David J Taylor wrote:
> Gary Eickmeier wrote:
>> "David J Taylor"
>> <david-> wrote in
>> message news
Wxmk.38677$ om...
>>> Gary Eickmeier wrote:
>>> []
>>>> Now you're getting the idea. Video cameras have been made with live
>>>> view, full color EVFs forever. You can compose, adjust exposure and
>>>> white balance, and see exactly what is going onto tape before you
>>>> shoot. Think of the convergence of still and video cameras. No more
>>>> mirror slap. No more frozen moments in time. We'll shoot one or two
>>>> or three second clips instead of just one frame. Or, if memory gets
>>>> favorable enough, full video, from which stills can be grabbed as
>>>> desired.
>>>> GAry Eickmeier
>>> ... but the resolution is much less - 720 x 576 pixels for PAL video.

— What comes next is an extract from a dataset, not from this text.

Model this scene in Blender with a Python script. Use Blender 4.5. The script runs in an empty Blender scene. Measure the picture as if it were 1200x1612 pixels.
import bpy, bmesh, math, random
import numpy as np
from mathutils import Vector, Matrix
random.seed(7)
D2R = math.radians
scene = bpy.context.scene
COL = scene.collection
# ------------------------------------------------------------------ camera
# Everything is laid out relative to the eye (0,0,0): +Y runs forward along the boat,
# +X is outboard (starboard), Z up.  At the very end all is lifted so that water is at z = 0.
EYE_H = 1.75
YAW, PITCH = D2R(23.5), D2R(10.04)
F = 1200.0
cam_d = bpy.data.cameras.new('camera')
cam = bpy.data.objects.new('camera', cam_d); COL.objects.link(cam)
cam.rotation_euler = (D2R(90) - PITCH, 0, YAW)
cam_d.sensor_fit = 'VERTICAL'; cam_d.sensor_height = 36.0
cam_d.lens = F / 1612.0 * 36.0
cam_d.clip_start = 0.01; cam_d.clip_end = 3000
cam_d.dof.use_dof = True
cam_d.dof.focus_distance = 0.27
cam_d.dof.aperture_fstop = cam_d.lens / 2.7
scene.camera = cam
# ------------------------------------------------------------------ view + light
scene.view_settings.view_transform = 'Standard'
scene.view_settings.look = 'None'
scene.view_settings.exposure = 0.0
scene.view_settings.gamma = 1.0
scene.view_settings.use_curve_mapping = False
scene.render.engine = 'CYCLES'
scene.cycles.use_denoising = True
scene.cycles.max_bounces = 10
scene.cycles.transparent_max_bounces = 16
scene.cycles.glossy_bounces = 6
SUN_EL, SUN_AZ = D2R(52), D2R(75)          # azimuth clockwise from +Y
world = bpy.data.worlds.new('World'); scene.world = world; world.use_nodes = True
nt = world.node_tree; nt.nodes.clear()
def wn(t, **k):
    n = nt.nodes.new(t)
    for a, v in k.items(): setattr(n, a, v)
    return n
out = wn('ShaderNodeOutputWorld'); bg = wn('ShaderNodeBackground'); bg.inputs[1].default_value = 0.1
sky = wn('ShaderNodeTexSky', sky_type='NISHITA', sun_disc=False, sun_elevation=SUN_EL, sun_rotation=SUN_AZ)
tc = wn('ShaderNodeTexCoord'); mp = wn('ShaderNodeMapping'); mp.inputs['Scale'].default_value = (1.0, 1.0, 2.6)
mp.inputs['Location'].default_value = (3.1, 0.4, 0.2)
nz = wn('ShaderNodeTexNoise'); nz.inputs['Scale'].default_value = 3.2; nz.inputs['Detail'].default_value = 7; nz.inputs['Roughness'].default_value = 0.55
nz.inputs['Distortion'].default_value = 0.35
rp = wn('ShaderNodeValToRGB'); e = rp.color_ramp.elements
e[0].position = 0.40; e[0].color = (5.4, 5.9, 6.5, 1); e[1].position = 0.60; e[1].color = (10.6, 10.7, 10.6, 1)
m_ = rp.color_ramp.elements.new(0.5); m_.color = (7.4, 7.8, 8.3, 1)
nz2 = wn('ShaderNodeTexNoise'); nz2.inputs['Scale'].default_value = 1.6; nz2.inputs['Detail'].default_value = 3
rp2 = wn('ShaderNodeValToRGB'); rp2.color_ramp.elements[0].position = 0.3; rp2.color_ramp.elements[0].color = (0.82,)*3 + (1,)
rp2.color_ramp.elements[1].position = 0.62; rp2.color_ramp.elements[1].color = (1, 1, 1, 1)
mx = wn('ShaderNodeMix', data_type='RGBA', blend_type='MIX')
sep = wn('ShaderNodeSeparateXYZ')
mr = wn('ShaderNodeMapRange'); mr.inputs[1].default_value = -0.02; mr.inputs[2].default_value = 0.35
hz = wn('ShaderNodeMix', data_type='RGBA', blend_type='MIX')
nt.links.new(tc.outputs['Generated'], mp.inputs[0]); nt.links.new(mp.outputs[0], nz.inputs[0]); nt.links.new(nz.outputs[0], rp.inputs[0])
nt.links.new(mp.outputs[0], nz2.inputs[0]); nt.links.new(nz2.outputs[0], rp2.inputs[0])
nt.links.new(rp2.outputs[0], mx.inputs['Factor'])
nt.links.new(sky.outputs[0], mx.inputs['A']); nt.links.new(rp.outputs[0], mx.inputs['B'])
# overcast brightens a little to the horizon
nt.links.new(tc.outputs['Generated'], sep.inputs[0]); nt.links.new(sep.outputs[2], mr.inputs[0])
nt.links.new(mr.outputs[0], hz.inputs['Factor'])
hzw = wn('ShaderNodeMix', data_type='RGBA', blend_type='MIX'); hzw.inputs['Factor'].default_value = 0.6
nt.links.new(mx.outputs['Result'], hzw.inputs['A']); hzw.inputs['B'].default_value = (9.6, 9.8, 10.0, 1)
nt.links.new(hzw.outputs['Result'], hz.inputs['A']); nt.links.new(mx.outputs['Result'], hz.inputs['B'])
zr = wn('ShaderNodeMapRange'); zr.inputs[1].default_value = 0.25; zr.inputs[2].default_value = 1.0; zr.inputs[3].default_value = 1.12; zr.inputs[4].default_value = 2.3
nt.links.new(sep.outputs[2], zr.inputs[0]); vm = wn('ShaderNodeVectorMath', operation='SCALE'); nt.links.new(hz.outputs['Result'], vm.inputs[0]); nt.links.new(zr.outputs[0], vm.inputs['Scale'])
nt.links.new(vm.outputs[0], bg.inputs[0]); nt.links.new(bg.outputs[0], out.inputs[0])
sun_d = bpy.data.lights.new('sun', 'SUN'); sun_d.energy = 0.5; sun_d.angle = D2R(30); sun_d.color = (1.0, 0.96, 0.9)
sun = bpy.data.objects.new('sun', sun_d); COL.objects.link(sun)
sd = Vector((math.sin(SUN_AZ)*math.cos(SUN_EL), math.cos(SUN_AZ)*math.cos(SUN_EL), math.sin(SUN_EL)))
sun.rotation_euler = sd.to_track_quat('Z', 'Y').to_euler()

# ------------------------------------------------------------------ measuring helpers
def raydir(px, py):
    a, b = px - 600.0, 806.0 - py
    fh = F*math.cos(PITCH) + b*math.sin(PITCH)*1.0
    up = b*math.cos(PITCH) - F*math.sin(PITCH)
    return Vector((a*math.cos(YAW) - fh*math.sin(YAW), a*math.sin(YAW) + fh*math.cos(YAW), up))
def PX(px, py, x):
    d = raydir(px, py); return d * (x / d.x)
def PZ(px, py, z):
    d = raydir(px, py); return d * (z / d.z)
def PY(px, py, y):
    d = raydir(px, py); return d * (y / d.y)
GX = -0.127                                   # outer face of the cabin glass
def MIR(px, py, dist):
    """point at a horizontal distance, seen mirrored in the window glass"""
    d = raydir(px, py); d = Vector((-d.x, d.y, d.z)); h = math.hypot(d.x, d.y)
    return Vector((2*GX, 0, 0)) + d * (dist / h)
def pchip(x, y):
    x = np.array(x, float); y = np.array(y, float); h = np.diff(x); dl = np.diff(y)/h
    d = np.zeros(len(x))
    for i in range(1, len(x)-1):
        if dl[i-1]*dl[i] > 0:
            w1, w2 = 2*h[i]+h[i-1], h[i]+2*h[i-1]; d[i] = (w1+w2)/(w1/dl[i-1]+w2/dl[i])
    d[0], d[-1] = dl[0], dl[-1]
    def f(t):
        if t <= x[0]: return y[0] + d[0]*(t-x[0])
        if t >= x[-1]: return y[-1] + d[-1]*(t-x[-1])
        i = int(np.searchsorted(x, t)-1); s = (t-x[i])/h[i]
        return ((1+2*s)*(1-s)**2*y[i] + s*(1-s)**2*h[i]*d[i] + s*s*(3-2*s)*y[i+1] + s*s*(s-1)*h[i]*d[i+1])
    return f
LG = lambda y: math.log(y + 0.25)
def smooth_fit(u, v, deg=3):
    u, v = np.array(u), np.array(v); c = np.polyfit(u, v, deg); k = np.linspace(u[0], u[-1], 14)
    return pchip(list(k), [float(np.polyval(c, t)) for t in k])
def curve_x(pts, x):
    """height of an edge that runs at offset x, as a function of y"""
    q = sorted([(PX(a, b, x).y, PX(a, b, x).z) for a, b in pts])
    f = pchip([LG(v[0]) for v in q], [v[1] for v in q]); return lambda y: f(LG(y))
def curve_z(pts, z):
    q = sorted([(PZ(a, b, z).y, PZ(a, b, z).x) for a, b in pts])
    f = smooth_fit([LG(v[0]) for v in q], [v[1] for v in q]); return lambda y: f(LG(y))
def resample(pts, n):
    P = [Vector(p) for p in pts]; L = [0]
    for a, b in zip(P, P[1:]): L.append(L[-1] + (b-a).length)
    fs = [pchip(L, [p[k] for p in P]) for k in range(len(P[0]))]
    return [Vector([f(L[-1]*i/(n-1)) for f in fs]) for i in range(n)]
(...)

>>> 0.4MP. With a modern still camera we're talking 15 times the
>>> resolution, call it 4 times linear, needing a /much/ better
>>> viewfinder.
>> I guess you're not able to imagine it getting any better.
>>
>> Gary Eickmeier
>
> I would love to use better quality EVFs, but the fact remains that the one
> manufacturer who offered VGA resolution in an EVF took (less even than PAL
> video) it off the market very quickly. Why? Was it too expensive, too
> power-hungry, too big, or simply something which the market didn't want?
> You might have thought of them as a trail-blazer, but why did the trail
> peter out?
>
> David
The only reason which I can think of why the Konica-Minolta Dimage A2
wasn't developed with increasingly better EVFs (in an A3 and then maybe
an A4) is that the Canon Digital Rebel (EOS 300D) lurked at the same
price-point.
For around US $1,000 you could either get a DSLR camera with
interchangeable lenses in the form of an EOS 300D, or for slightly more
a Dimage A2 which had a grainy (compared to any DSLR viewfinder) EVF and
a fixed zoom lens.
Which would you buy if they were both sitting side-by-side on the camera
shop shelf?
It's a rhetorical question, the 300D was a massive rip-roaring success
compared to the Dimage A2.
Konica-Minolta probably also struck the dilemma of making the Dimage
A2's successor (the less than stellar A200) less capable or risk
cannibalising sales from their first DSLR camera: the Maxxum 7D.